4. The IRGC Will Remain Subject to U.S. Sanctions After a Nuclear Deal

The Islamic Revolutionary Guard Corps (“IRGC”) is the subject of U.S. sanctions under five separate sanctions programs. For instance, the IRGC is designated for sanctions under Executive Orders 13553 and 13606 for its involvement in Iran’s human rights abuses. These sanctions block all property of the IRGC that comes either within the U.S. or within the possession or control of a U.S. person and threatens to likewise designate for sanctions any person or entity, U.S. or foreign, that provides material assistance to the IRGC, whether it be financial, technological, or otherwise. These sanctions will be maintained long after a nuclear deal is reached and will nullify the benefit to the IRGC of the possible removal of its designation related to Iran’s nuclear program.

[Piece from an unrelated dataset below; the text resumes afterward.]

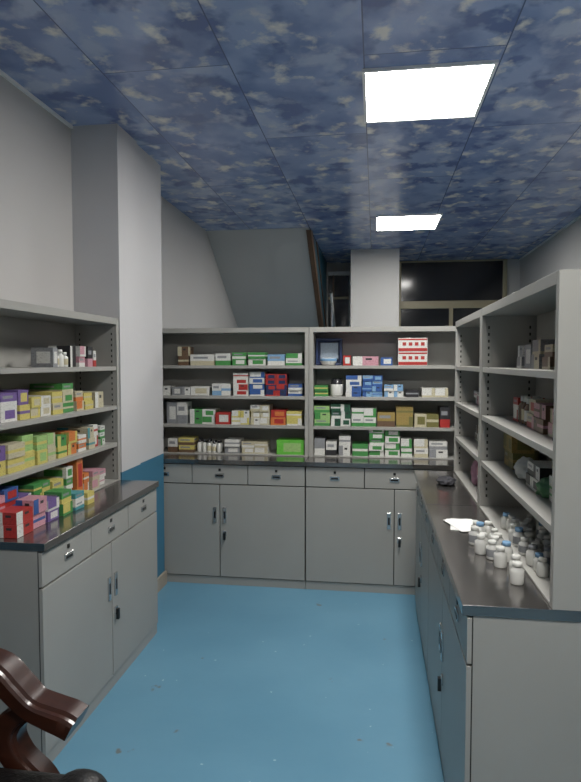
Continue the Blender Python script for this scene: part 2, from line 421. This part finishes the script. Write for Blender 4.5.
b.box(.035, .225, .39, .40, S1+.001, S1+.195, M_PRINT, tr)
b.box(.035, .225, .33, .39, S1+.001, S1+.016, M_PRINT, tr); b.box(.035, .225, .33, .39, S1+.180, S1+.195, M_PRINT, tr)
b.box(.035, .050, .33, .39, S1+.016, S1+.180, M_PRINT, tr); b.box(.210, .225, .33, .39, S1+.016, S1+.180, M_PRINT, tr)
b.box(.065, .195, .375, .392, S1+.045, S1+.165, M_PRINT, lin((170, 185, 200)))
b.lathe(.13, .30, S1+.001, [(.045, 0, C['w']), (.06, .03, C['w']), (.062, .05, C['lb']), (.03, .055, C['w'])], M_BOT, 20)
b.build('blue_storage_tray', MB2, bevel=.004, seg=2)
b = MB()
b.lathe(.19, .30, S2+.0005, [(.04, 0, C['k']), (.045, .01, C['w']), (.045, .085, C['w']), (.038, .095, C['k']), (.038, .125, C['k'])], M_BOT, 20)
b.build('pill_jar', MB2)

# left cabinet
row(ML, S1, [(78,84,13,'w','gr'),(86,104,12,'w','w','B'),(105,113,15,'k','w'),(115,124,15,'p','w',2),(126,134,15,'k','p'),(136,141,12,'w','r')], 11, depth=.12)
row(ML, S2, [(2,20,14,'w','v',2),(22,38,17,'v','w',2),(39,50,18,'y','v',2),(51,62,13,'be','y',2),(64,76,13,'be','w',2),(77,90,15,'be','y',2),(91,106,20,'g','be',3),(108,119,14,'o','be',2),(121,134,12,'y','be',2),(136,150,12,'be','w')], 12, depth=.16)
row(ML, S3, [(6,24,17,'y','v',2),(25,42,17,'y','be',2),(43,55,20,'y','lg',2),(56,68,18,'lg','y',2),(70,80,18,'be','lg',2),(82,94,15,'y','g',2),(96,108,16,'o','y',2),(110,122,12,'o','w',2),(124,134,16,'be','t',2),(136,144,17,'w','r',2),(146,154,15,'w','g',3)], 13, depth=.17)
row(ML, S4, [(4,18,20,'r','p',2),(19,33,22,'r','b',3),(34,47,15,'v','w',2),(49,68,19,'g','y',3),(70,84,17,'y','lg',2),(88,97,23,'g','w',3),(104,113,28,'r','o',1),(114,122,14,'o','w',2),(124,136,14,'p','be',2),(138,150,12,'w','p',2)], 14, depth=.17, yb=.22)
row(ML, .8805, [(6,22,14,'r','w',2),(23,37,17,'p','b',2),(39,52,13,'w','v',2),(54,66,15,'y','g',2),(68,80,11,'w','t',2),(84,94,8,'y','w',1)], 15, depth=.09, yb=.105)
# right cabinets (x runs towards the camera)
KR = dict(x0=.205, depth=.12)
row(MR2, S1, [(12,24,13,'gr','w',2),(30,44,13,'w','gr',1),(46,62,15,'be','gr',2),(66,80,12,'br','be',2)], 21, yb=.31, **KR)
row(MR2, S2, [(6,18,14,'w','r',2),(20,40,15,'br','w','B'),(42,56,15,'be','r',2),(58,80,14,'br','p',2),(84,104,13,'p','be',2)], 22, yb=.30, **KR)
row(MR2, S3, [(-16,8,20,'ol','go',2),(52,76,13,'k','w',2),(88,120,12,'w','g',2)], 23, yb=.29, **KR)
row(MR1, S1, [(30,60,10,'w','gr',2),(80,110,10,'be','w',2)], 24, yb=.31, depth=.12)
row(MR1, S2, [(20,50,11,'p','w',2),(70,118,12,'w','br',2)], 25, yb=.31, depth=.12)
row(MR1, S3, [(20,55,12,'br','w',2),(66,118,12,'br','go',2)], 26, yb=.31, depth=.12)
row(MR1, S4, [(80,94,18,'r','w',2),(98,120,22,'k','go',2)], 27, yb=.26, depth=.14)

b = MB(); rng = random.Random(9); pts = []
for i in range(4000):
    x = rng.uniform(.40, 1.02); y = rng.uniform(.10, .42)
    if .185 < y < .25: continue
    if y < .19 and (x < .48 or y < .10+max(0, (x-.70))*.22): continue
    if all((x-p[0])**2+(y-p[1])**2 > .045**2 for p in pts): pts.append((x, y))
for x, y in pts:
    zt = .8805 if y < .2 else .8885
    s = rng.choice([.95, 1.05, 1.1]); bottle(b, x, y, zt, .0190*s, .060*s, C['w'], C[rng.choice(['w', 'w', 'gr', 'w', 'w', 'w', 'lb'])], C[rng.choice(['w', 'w', 'w', 'gr'])])
b.build('pill_bottles', MR2)

b = MB()
for k, a in enumerate((0.1, -.12, .3)):
    co, si = math.cos(a), math.sin(a); cx, cy = .345+.01*k, .105
    P = [(cx+co*dx-si*dy, cy+si*dx+co*dy) for dx, dy in ((-.09, -.055), (.09, -.055), (.09, .055), (-.09, .055))]
    z = .8805+k*.002
    b.quad([(p[0], p[1], z) for p in P], M_PAPER)
    b.quad([(p[0], p[1], z+.0015) for p in P], M_PAPER)
    for i in range(4):
        j = (i+1) % 4; b.quad([(P[i][0], P[i][1], z), (P[j][0], P[j][1], z), (P[j][0], P[j][1], z+.0015), (P[i][0], P[i][1], z+.0015)], M_PAPER)
b.build('paper_sheets', MR2)

def bag(name, M, loc, size, col, seed, rough=.4):
    bm = bmesh.new(); bmesh.ops.create_icosphere(bm, subdivisions=4, radius=1)
    for v in bm.verts:
        n = v.co.normalized()
        d = 1+.25*noise.noise(n*2.2+Vector((seed, 0, 0)))+.14*noise.noise(n*5+Vector((0, seed, 0)))+.06*noise.noise(n*11)
        c = n*d; c.z = max(c.z, -.75)
        v.co = Vector((c.x*size[0], c.y*size[1], (c.z+.75)*size[2]))
    me = bpy.data.meshes.new(name); bm.to_mesh(me); bm.free()
    for p in me.polygons: p.use_smooth = True
    me.materials.append(pmat(name+'_film', col, rough, 0, .3, 30, .3, 60))
    o = bpy.data.objects.new(name, me); scene.collection.objects.link(o)
    o.matrix_world = M @ T(loc)
bag('pink_towel', MR1, (.44, .31, S4+.001), (.075, .05, .085), (165, 125, 145), 5, .8)
bag('dark_cloth', MR1, (.40, .13, .881), (.08, .05, .022), (40, 40, 45), 8, .8)
bag('white_plastic_bag', MR2, (.44, .33, S3+.001), (.06, .045, .045), (185, 188, 185), 11)
bag('green_wrapped_bundle', MR2, (.78, .33, S3+.001), (.035, .05, .04), (70, 115, 80), 14)

# ------------------------------------------------------------ executive chair
chair = bpy.data.objects.new('executive_chair', None); scene.collection.objects.link(chair)
def cushion(name, cx, cy, cz, sx, sy, sz, bev, mat=M_LEATHER, rot=None):
    b = MB(); b.box(-sx/2, sx/2, -sy/2, sy/2, -sz/2, sz/2, mat)
    o = b.build(name, parent=chair); o.location = (cx, cy, cz)
    if rot: o.rotation_euler = rot
    m = o.modifiers.new('b', 'BEVEL'); m.width = bev; m.segments = 6
    for p in o.data.polygons: p.use_smooth = True
    return o
def sweep(name, path, y, w, th, mat=M_MAHO):
    b = MB(); prof = [(-.5, -.40), (-.42, -.5), (.42, -.5), (.5, -.40), (.5, .22), (.44, .34), (.34, .36), (.28, .5), (-.28, .5), (-.34, .36), (-.44, .34), (-.5, .22)]
    pts = []
    P = [path[0]]+path+[path[-1]]
    for i in range(1, len(P)-2):
        for k in range(6):
            t = k/6
            pts.append(tuple(.5*((2*P[i][c])+(-P[i-1][c]+P[i+1][c])*t+(2*P[i-1][c]-5*P[i][c]+4*P[i+1][c]-P[i+2][c])*t*t+(-P[i-1][c]+3*P[i][c]-3*P[i+1][c]+P[i+2][c])*t**3) for c in range(3)))
    pts.append(path[-1]); n = len(prof)
    for i, (x, z, s) in enumerate(pts):
        a = pts[max(i-1, 0)]; c = pts[min(i+1, len(pts)-1)]
        tx, tz = c[0]-a[0], c[1]-a[1]; l = math.hypot(tx, tz) or 1; nx, nz = -tz/l, tx/l
        for (pw, pt) in prof: b.v.append((x+nx*pt*th*s, y+pw*w*min(1.15, s), z+nz*pt*th*s))
    for i in range(len(pts)-1):
        for k in range(n):
            a = i*n+k; c = i*n+(k+1) % n
            b.f.append((a, c, c+n, a+n)); b.m.append(b.mi(mat)); b.c.append((1,1,1)); b.sm.append(False)
    b.f.append(tuple(range(n))); b.m.append(0); b.c.append((1,1,1)); b.sm.append(False)
    L0 = (len(pts)-1)*n; b.f.append(tuple(L0+n-1-k for k in range(n))); b.m.append(0); b.c.append((1,1,1)); b.sm.append(False)
    o = b.build(name, parent=chair)
    for p in o.data.polygons: p.use_smooth = True
    if hasattr(o.data, 'set_sharp_from_angle'): o.data.set_sharp_from_angle(angle=math.radians(38))
    return o
cushion('seat', .03, 0, .45, .60, .54, .17, .065)
cushion('seat_front_roll', .30, 0, .465, .15, .56, .17, .07)
cushion('back', -.33, 0, .86, .16, .56, .78, .07, rot=(0, -.2, 0))
cushion('headrest', -.42, 0, 1.12, .15, .50, .22, .07, rot=(0, -.2, 0))
cushion('seat_pan', 0, 0, .345, .5, .48, .04, .01, M_BLK)
for i, sy in enumerate((1, -1)):
    cushion('side_panel_%d' % (i+1), -.16, sy*.285, .54, .36, .05, .34, .024)
    sweep('arm_rail_%d' % (i+1), [(-.36, .73, .9), (-.2, .765, 1), (-.06, .768, 1.15), (.03, .752, 1.25), (.085, .705, 1.2), (.13, .665, 1.1), (.18, .646, 1.25), (.225, .632, 1.4), (.25, .620, 1.35)], sy*.305, .085, .045)
    sweep('arm_post_%d' % (i+1), [(.13, .66, .9), (.075, .62, 1.15), (.06, .57, 1.15), (.09, .51, 1.1), (.15, .45, 1.2), (.17, .39, 1.2), (.10, .345, 1.0), (-.1, .34, 1)], sy*.305, .07, .055)
    sweep('arm_back_post_%d' % (i+1), [(-.30, .75, .9), (-.26, .62, 1), (-.22, .48, 1), (-.18, .35, 1)], sy*.305, .045, .04)
    cushion('arm_pad_%d' % (i+1), -.19, sy*.30, .79, .22, .06, .03, .013)
b = MB()
b.lathe(0, 0, .10, [(.035, 0, (1,1,1)), (.035, .12, (1,1,1)), (.022, .121, (1,1,1)), (.022, .24, (1,1,1))], M_BLK, 16)
b.build('gas_column', parent=chair)
for k in range(5):
    a = k*2*math.pi/5+.3
    b = MB()
    b.v += [(0,-.03,.09),(0,.03,.09),(0,.03,.15),(0,-.03,.15),(.30,-.02,.07),(.30,.02,.07),(.30,.02,.10),(.30,-.02,.10)]
    for f in ((0,1,2,3),(7,6,5,4),(0,4,5,1),(1,5,6,2),(2,6,7,3),(3,7,4,0)):
        b.f.append(f); b.m.append(b.mi(M_MAHO)); b.c.append((1,1,1)); b.sm.append(False)
    o = b.build('base_leg_%d' % (k+1), bevel=.008, parent=chair); o.rotation_euler = (0, 0, a)
    b = MB()
    for off in (-.018, .018):
        nn = len(b.v)
        for yy in (off-.009, off+.009):
            for q in range(14):
                t = 2*math.pi*q/14; b.v.append((.285+.03*math.cos(t), yy, .031+.03*math.sin(t)))
        for q in range(14):
            b.f.append((nn+q, nn+(q+1) % 14, nn+14+(q+1) % 14, nn+14+q)); b.m.append(b.mi(M_BLK)); b.c.append((1,1,1)); b.sm.append(True)
        b.f.append(tuple(nn+13-q for q in range(14))); b.m.append(0); b.c.append((1,1,1)); b.sm.append(False)
        b.f.append(tuple(nn+14+q for q in range(14))); b.m.append(0); b.c.append((1,1,1)); b.sm.append(False)
    b.box(.278, .292, -.008, .008, .03, .075, M_BLK)
    o = b.build('caster_%d' % (k+1), parent=chair); o.rotation_euler = (0, 0, a)
chair.location = (-1.01, 1.12, 0)

# ------------------------------------------------------------ world, camera
w = bpy.data.worlds.new('world'); scene.world = w; w.use_nodes = True
w.node_tree.nodes['Background'].inputs[0].default_value = (.02, .025, .035, 1)
cam = bpy.data.cameras.new('camera'); co = bpy.data.objects.new('camera', cam); scene.collection.objects.link(co)
cam.sensor_fit = 'HORIZONTAL'; cam.sensor_width = 36; cam.lens = 37.18; cam.clip_start = .02
co.location = (0, 0, 1.555)
co.rotation_euler = (math.radians(90-2.77), 0, math.radians(8.06))
scene.camera = co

5. Sanctions Relief Will Not Be Immediate

Iran will not receive immediate benefit from sanctions relief. First, the deal is likely to take a period of time to implement before which sanctions would be formally relieved in the first place. Second, foreign business will be hesitant to return to Iran until there is a demonstrated track record between the parties that the deal is here to stay. As such, during the early years of a nuclear deal, Iran will receive limited value from the sanctions relief and will not see accelerated levels of economic growth until the latter half of 2016. By that time, Iran will have demonstrated a track record of compliance with its nuclear-related obligations under a deal.